Een strategisch zorgverkoper van een ziekenhuis laat echter zien dat het ook in zijn/haar ziekenhuis behelpen is geweest. “Als algemeen ziekenhuis zijnde hadden wij helaas niet de financiële middelen om (dure) externe bureaus in te schakelen. We hebben het dus met ons personeel ‘naast’ de agendavullende bezigheden moeten doen. We gaan hoe dan ook door met transformeren, maar het missen van de benodigde financiële middelen om te investeren vertraagt het proces aanzienlijk.”
Bere-interessant
Tot slot, om niet helemaal in mineur af te sluiten, een onderzoeker die het niet eens was met onze stelling en graag wil reflecteren op de IZA-dynamiek: “Het is bere-interessant om te kijken wat het intensief investeren (‘ombouwcomfort’) oplevert bij regio’s met geaccordeerde plannen. Voor een conclusie is het daar nu nog te vroeg voor, maar voor reflectie is het nu juist een goede timing. Het is – ook (red.) – interessant om te kijken wat er gebeurt bij regio’s die nu ruimte krijgen (want geen KPI’s, mijlpalen) om zelf uitvoering te geven, maar zonder dat ‘comfort’. Wat zouden ze nu dan aan hun plannen willen bijstellen? Om welke reden? Is dat omdat zij ‘weten’ dat het gaat renderen terwijl dit niet in KPI’s te vangen is? Of is dat om het bestaan van de eigen organisatie te verzekeren? Kortom: als de overheid en systeempartners ‘lerend’ zullen opstellen, is er juist iets te zeggen voor hoe dit is verlopen.”
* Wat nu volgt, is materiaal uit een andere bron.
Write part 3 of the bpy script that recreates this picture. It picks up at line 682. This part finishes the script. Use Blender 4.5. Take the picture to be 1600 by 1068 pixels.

Een mooie opdracht voor de IZA-partijen.
Dit is een poll
Zorgvisie houdt regelmatig een poll om de meningen van bestuurders, managers en zorgprofessionals te vragen. Op basis hiervan verschijnt een artikel op de website. Het is met nadruk een peiling en dus zeker geen wetenschappelijke bijdrage.